Германия, ответила госпожа министр, может задействовать свои вооруженные силы только в составе каких-то альянсов. «И мы сильно верим в принцип networked security. Это значит, что дипломатия идет рука об руку с экономическим сотрудничеством, и если необходимо, с военным аспектом», - подчеркнула фон дер Ляйен.
Поход на Восток
В 60-ые годы прошлого века канцлер Вилли Брандт и его советник Эгон Бар разработали концепцию так называемой «Восточной политики». Они поставили перед собой цель – нормализовать отношения не только с ГДР, но и с Советским Союзом. Суть концепции – «изменения через сближение», то есть, Запад должен поддерживать диалог с соцлагерем, добиваясь его постепенной трансформации. Авторов концепции упрекали в идеализме, мол, советская система не может быть реформирована в принципе. Но, если судить по событиям четвертьвековой давности, этот подход сработал. Кто знает, на сколько еще лет затянулось бы объединение Германии, если бы немецкие политики не наладили бы заблаговременно, за несколько десятилетий, канал связи с Кремлем.
Особые отношения Москва и Берлин поддерживали спустя годы после объединения Германии и распада СССР. Возможно, тому есть рациональные объяснения – немецкий бизнес крайне заинтересован в российском рынке, общий объем накопленных немецких инвестиций в российскую экономику превышает 21 млрд долларов. В последние годы, впрочем, немецкие политики все чаще критиковали российские власти за нарушения прав человека, зажим свободы слова и подавление оппозиции. Кризис на Украине еще более обострил намечающийся конфликт. В итоге, канцлер Ангела Меркель обвинила Владимира Путина в нарушении международного права и попрании европейских ценностей.
Но опять же Германия, в отличие от своих западных партнеров, не закрывает канал диалога с Москвой. Философию немецкого подхода обрисовала министр обороны Урсула фон дер Ляйен в уже поминавшемся интервью журналу «Шпигель». «Россия сейчас для нас не партнер. Партнеры придерживаются достигнутых договоренностей. Однако, правда и то, что мы не можем позволить России стать нашим противником».
В 2005 и 2010 годах канцлеры ФРГ присутствовали на Парадах победы в Москве.
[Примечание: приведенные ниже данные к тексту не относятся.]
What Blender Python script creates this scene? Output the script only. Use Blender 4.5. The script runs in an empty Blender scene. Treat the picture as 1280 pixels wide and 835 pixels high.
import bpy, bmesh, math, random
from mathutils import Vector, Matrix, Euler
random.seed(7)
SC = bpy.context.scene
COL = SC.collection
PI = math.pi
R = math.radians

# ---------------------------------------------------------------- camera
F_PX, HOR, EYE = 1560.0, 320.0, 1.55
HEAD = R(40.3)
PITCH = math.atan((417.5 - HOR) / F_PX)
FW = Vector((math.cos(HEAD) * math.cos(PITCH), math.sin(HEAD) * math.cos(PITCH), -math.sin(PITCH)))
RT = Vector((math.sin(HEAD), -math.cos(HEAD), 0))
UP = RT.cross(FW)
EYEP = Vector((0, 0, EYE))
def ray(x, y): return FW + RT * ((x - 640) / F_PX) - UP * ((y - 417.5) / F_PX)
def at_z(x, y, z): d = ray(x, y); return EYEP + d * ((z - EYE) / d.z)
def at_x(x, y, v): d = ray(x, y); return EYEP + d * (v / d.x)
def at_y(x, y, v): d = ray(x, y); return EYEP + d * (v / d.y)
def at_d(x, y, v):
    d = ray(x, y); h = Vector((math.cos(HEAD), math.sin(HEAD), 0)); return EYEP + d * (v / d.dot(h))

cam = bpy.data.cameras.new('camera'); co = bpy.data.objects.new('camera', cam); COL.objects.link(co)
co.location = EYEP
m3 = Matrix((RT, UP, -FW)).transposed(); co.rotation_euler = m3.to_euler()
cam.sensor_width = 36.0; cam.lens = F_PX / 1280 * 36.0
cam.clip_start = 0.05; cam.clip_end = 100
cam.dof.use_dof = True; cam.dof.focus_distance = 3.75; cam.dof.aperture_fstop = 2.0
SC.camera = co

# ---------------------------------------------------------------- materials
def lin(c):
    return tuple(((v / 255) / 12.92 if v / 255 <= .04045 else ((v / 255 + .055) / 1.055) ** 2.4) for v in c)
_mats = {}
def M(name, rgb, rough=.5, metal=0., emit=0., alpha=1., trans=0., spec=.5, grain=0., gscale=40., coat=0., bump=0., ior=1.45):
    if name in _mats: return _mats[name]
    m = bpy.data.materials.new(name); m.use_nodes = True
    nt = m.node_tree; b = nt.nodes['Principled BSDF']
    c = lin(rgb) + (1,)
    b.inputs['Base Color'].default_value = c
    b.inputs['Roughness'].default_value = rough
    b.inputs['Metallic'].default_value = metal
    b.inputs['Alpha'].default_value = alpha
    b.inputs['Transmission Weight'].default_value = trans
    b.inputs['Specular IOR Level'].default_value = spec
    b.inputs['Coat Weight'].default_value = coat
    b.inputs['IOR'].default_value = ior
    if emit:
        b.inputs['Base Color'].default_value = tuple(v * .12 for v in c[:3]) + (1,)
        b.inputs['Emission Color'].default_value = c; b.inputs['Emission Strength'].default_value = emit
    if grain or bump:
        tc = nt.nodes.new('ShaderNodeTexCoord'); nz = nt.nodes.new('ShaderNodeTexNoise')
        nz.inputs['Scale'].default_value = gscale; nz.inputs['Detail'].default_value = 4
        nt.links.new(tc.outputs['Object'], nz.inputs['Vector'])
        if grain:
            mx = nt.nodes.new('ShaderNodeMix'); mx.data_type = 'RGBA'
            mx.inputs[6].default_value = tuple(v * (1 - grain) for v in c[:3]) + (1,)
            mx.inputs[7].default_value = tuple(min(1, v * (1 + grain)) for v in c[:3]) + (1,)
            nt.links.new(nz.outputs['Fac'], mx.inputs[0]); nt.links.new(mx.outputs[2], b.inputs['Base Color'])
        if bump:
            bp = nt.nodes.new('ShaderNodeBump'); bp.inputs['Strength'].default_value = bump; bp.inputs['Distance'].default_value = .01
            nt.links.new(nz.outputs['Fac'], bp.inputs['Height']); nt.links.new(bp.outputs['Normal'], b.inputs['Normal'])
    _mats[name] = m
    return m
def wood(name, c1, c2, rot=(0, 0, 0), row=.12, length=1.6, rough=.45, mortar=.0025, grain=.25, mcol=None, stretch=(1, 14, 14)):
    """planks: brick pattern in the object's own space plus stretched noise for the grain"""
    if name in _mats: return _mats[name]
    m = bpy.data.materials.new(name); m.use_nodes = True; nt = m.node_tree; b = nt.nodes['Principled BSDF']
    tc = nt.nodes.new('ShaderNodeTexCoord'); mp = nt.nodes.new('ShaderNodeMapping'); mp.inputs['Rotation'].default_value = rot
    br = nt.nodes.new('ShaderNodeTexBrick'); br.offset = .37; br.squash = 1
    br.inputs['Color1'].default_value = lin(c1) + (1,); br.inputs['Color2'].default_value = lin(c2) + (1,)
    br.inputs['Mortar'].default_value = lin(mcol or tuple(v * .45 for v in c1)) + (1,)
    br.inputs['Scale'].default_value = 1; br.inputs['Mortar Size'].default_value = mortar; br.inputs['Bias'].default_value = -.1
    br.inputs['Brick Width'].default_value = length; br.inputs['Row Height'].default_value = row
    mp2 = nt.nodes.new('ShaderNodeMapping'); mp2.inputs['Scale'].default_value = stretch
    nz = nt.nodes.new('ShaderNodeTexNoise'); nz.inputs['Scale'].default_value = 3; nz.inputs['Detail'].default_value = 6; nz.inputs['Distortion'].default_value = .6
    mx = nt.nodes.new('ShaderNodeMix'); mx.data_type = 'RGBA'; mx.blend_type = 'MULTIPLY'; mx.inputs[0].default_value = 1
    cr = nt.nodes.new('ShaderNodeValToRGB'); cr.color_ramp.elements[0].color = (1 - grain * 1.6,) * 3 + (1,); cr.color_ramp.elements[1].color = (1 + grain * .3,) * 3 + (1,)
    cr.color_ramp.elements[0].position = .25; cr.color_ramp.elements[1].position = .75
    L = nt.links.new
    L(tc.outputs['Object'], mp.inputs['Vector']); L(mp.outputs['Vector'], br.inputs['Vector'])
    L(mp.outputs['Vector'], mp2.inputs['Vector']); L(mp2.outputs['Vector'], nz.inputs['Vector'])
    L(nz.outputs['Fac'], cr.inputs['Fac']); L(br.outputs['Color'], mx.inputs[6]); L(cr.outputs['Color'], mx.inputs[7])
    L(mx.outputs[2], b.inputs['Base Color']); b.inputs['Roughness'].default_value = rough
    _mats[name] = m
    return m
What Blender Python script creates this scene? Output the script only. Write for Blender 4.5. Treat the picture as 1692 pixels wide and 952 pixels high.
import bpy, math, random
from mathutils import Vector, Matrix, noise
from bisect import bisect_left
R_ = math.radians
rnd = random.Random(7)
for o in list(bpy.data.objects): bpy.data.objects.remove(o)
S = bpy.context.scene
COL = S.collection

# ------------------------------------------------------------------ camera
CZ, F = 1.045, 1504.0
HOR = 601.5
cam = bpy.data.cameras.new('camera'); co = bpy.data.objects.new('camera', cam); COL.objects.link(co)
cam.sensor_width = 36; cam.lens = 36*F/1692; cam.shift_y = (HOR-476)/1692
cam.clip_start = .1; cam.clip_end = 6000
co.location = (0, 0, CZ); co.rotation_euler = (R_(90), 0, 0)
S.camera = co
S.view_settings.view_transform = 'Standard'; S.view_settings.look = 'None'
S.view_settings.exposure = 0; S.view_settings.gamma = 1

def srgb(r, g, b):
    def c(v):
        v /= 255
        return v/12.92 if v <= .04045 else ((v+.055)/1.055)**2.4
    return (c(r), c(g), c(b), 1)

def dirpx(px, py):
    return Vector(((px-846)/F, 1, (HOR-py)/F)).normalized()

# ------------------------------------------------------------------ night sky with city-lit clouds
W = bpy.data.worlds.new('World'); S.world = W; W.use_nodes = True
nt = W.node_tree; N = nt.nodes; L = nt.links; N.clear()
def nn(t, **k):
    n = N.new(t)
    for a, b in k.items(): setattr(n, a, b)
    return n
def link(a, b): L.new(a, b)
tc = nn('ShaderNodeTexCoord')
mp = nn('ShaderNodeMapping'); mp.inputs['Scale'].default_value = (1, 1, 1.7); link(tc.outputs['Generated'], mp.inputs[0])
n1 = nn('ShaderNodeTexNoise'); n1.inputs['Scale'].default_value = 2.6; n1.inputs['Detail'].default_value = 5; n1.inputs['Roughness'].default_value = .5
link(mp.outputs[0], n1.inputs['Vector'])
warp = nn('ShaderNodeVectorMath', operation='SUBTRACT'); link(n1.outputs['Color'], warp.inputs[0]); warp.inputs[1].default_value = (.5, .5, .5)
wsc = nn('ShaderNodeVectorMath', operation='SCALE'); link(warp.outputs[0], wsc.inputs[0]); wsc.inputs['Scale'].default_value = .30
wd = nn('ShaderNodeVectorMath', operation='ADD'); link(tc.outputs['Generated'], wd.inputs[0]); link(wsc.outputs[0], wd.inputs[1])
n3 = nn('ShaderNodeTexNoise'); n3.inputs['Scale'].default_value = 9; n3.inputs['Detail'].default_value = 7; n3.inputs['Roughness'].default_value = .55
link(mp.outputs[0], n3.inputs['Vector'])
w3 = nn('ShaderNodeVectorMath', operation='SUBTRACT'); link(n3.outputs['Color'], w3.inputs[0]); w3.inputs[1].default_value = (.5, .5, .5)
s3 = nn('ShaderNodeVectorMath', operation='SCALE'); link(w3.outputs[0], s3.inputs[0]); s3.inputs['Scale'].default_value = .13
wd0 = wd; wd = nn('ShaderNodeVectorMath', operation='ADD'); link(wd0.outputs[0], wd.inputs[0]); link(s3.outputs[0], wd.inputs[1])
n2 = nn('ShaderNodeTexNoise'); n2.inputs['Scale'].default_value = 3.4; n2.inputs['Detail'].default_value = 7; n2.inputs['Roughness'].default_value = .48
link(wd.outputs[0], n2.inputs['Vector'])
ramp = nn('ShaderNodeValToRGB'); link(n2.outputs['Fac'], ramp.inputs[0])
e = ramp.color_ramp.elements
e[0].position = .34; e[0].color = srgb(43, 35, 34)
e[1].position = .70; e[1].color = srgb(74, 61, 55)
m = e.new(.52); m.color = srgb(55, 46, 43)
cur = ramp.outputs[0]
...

В этом году Ангела Меркель, как и большинство ее западных коллег торжества 9 мая в российской столице проигнорировала. Но приехала на следующий день и возложила цветы к могиле неизвестного солдата у кремлевской стены. На совместной пресс-конференции с Владимиром Путиным она заявила, что «аннексия» Крыма и война на Украине угрожают европейскому мирному устройству.
«Украина останется проблемным фактором в наших отношениях. Германия не откажется от давления в контексте Европейского Союза. Но одновременно Германия на уровне правительства ищет точки соприкосновения, позволяющие сохранить фундамент нашего сотрудничества и использовать те преимущества, что существует в наших двухсторонних отношениях. Это особенность Германии. Жесткая критика – и при этом желание сохранить потенциал сотрудничества. Это то, что отличает Германию от других стран», - говорит Владислав Белов.
Тень прошлого все еще нависает над объединенной Германией, наверное, ни одна из ведущих стран мира не формирует свою внешнюю политику с оглядкой на трагедию более чем полувековой давности. Но спящий может проснуться. «Парадокс заключается в том, что спустя семьдесят лет после того как притязания Германии на доминирование в Европе были подавлены, победители, в основном, по экономическим причинам теперь призывают Германию вести Европу за собой»,- так сформулировал суть «германского парадокса» патриарх мировой политики Генри Киссинджер в одном из своих недавних интервью.